** start COLLECTED MATERIAL **

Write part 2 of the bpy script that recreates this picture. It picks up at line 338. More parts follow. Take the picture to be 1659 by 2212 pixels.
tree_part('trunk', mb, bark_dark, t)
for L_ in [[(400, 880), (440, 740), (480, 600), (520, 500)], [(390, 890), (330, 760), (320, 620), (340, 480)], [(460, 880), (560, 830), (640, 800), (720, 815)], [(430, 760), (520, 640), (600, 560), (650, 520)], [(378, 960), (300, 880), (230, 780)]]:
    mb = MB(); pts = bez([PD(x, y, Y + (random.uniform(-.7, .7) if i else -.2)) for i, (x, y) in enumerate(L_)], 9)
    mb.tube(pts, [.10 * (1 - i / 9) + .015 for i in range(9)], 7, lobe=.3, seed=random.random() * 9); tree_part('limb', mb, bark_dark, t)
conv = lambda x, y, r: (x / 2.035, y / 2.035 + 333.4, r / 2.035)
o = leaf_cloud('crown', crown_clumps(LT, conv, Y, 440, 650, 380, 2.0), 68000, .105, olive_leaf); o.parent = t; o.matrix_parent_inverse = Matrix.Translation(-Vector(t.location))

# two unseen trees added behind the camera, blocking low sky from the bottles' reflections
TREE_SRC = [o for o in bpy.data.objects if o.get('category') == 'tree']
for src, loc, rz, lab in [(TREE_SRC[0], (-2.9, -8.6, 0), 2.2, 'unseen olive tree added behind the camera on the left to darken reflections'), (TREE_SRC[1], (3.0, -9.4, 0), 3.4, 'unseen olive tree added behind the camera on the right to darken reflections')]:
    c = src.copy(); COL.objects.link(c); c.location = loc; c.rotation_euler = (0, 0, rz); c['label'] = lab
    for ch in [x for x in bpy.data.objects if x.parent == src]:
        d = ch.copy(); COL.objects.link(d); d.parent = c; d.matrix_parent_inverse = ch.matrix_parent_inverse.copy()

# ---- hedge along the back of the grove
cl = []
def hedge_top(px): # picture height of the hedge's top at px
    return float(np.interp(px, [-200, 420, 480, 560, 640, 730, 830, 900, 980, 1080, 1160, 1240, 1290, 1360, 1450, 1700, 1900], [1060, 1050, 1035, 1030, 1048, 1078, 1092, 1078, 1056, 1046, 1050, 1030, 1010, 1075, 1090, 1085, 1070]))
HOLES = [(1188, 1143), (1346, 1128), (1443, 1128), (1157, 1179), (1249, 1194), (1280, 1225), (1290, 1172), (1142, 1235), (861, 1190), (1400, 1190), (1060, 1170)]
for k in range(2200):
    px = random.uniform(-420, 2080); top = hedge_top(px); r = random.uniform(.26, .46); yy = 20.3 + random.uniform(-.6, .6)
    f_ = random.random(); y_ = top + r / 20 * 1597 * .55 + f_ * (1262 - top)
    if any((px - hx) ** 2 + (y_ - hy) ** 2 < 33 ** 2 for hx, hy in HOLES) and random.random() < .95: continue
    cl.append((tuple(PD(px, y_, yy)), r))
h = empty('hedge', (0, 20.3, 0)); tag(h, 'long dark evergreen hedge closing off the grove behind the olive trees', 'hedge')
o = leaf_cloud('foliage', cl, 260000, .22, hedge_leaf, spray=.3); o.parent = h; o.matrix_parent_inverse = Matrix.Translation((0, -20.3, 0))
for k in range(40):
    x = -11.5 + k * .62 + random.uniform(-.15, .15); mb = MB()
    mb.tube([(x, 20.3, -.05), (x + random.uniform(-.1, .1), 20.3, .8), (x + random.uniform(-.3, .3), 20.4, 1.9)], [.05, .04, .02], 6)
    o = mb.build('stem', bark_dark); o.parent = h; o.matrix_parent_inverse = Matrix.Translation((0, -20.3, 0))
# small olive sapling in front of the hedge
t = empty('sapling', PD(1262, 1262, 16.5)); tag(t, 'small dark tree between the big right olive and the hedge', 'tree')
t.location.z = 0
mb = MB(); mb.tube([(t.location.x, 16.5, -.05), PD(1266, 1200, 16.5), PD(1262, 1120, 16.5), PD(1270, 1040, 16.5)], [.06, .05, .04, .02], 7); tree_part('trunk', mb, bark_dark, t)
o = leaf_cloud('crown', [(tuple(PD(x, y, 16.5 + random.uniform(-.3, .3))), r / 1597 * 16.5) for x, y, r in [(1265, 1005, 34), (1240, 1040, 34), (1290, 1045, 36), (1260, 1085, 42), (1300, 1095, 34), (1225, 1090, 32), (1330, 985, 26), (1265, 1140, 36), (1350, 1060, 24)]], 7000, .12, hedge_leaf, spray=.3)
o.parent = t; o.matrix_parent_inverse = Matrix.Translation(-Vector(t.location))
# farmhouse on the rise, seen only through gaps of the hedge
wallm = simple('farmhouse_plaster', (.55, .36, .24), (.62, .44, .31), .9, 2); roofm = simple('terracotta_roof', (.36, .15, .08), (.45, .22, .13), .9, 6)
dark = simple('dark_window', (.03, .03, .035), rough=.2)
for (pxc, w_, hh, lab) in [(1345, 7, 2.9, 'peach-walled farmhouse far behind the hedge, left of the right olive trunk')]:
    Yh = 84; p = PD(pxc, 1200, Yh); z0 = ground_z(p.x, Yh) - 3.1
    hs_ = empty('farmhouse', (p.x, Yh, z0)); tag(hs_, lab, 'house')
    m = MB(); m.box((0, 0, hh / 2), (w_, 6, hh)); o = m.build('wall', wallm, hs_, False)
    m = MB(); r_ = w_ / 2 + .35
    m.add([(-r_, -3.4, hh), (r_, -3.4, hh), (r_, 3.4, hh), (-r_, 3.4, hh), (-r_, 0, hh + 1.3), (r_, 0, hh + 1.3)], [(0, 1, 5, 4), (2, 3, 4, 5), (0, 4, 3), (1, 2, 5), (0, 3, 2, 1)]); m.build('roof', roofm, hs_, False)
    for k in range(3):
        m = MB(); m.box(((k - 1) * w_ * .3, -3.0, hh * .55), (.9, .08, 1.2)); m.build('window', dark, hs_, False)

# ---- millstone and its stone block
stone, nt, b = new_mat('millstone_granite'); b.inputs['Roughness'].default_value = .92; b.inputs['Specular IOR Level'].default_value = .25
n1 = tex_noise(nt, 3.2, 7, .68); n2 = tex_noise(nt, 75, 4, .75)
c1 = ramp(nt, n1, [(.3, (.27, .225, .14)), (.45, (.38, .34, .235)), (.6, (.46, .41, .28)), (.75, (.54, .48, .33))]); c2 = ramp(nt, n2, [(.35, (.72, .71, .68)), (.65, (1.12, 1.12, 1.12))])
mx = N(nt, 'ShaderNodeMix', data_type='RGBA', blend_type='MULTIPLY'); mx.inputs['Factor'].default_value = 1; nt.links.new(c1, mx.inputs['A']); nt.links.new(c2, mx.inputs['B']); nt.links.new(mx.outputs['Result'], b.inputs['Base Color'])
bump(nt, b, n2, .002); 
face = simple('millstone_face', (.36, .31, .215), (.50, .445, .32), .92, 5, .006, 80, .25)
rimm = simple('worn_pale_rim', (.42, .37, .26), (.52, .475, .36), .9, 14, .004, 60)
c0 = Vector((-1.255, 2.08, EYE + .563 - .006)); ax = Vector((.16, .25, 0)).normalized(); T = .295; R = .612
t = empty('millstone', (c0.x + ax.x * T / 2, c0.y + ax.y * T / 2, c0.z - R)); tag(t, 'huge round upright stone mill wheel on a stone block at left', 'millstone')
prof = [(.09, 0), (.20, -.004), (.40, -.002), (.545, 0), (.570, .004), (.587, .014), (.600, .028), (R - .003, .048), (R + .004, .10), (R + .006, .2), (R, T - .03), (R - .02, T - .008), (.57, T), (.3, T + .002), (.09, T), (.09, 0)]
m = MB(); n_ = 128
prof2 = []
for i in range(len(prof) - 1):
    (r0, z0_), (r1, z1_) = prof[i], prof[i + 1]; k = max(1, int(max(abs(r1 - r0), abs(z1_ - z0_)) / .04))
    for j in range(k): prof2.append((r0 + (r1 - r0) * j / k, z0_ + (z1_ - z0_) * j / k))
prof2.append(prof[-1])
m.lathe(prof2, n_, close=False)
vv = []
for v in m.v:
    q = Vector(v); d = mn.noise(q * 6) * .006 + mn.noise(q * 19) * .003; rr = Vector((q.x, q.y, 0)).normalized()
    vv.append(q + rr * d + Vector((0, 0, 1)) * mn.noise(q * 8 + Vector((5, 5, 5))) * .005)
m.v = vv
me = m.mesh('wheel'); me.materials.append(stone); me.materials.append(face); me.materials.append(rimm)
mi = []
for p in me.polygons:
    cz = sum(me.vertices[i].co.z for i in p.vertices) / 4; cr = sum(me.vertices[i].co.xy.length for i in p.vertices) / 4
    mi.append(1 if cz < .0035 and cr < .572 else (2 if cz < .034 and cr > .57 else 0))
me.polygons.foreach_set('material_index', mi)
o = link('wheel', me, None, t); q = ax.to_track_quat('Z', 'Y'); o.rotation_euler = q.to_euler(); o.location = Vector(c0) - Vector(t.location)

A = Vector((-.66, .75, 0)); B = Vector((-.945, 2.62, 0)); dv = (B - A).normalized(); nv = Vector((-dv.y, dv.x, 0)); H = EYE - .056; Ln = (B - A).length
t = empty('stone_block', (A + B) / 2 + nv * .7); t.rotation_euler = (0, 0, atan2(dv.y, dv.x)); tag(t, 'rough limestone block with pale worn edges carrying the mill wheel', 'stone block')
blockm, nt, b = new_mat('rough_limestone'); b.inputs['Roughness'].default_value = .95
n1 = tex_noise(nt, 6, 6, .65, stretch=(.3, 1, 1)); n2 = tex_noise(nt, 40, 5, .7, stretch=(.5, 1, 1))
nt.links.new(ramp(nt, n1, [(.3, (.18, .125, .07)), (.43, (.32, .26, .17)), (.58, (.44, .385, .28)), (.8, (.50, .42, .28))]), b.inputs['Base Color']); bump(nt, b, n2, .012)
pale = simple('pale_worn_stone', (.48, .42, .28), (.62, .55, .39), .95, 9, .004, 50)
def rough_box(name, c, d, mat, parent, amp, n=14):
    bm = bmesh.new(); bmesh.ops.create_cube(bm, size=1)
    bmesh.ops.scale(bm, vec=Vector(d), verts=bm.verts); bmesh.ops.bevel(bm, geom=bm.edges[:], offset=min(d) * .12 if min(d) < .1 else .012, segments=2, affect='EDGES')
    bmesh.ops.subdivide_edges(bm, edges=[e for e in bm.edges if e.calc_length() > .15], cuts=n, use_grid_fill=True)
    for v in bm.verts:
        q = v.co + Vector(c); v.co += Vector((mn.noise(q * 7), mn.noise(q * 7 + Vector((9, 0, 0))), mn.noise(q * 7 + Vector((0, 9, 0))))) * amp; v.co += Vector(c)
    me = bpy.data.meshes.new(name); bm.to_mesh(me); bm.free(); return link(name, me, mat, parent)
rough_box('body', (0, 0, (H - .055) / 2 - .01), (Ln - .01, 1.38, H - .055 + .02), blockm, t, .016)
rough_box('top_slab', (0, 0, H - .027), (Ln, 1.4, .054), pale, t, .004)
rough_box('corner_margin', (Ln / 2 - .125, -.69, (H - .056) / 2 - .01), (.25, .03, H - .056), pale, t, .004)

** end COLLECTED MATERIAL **

» WHAT YOU ARE ASKED TO DO
Your task is to give again the lines from the one containing "px = random.uniform(-420, 2080);" to the one containing "7); tree_part('trunk', mb, bark_dark, t)", both lines included, exactly and without anything added.

» RESULT OF THE TASK
    px = random.uniform(-420, 2080); top = hedge_top(px); r = random.uniform(.26, .46); yy = 20.3 + random.uniform(-.6, .6)
    f_ = random.random(); y_ = top + r / 20 * 1597 * .55 + f_ * (1262 - top)
    if any((px - hx) ** 2 + (y_ - hy) ** 2 < 33 ** 2 for hx, hy in HOLES) and random.random() < .95: continue
    cl.append((tuple(PD(px, y_, yy)), r))
h = empty('hedge', (0, 20.3, 0)); tag(h, 'long dark evergreen hedge closing off the grove behind the olive trees', 'hedge')
o = leaf_cloud('foliage', cl, 260000, .22, hedge_leaf, spray=.3); o.parent = h; o.matrix_parent_inverse = Matrix.Translation((0, -20.3, 0))
for k in range(40):
    x = -11.5 + k * .62 + random.uniform(-.15, .15); mb = MB()
    mb.tube([(x, 20.3, -.05), (x + random.uniform(-.1, .1), 20.3, .8), (x + random.uniform(-.3, .3), 20.4, 1.9)], [.05, .04, .02], 6)
    o = mb.build('stem', bark_dark); o.parent = h; o.matrix_parent_inverse = Matrix.Translation((0, -20.3, 0))
# small olive sapling in front of the hedge
t = empty('sapling', PD(1262, 1262, 16.5)); tag(t, 'small dark tree between the big right olive and the hedge', 'tree')
t.location.z = 0
mb = MB(); mb.tube([(t.location.x, 16.5, -.05), PD(1266, 1200, 16.5), PD(1262, 1120, 16.5), PD(1270, 1040, 16.5)], [.06, .05, .04, .02], 7); tree_part('trunk', mb, bark_dark, t)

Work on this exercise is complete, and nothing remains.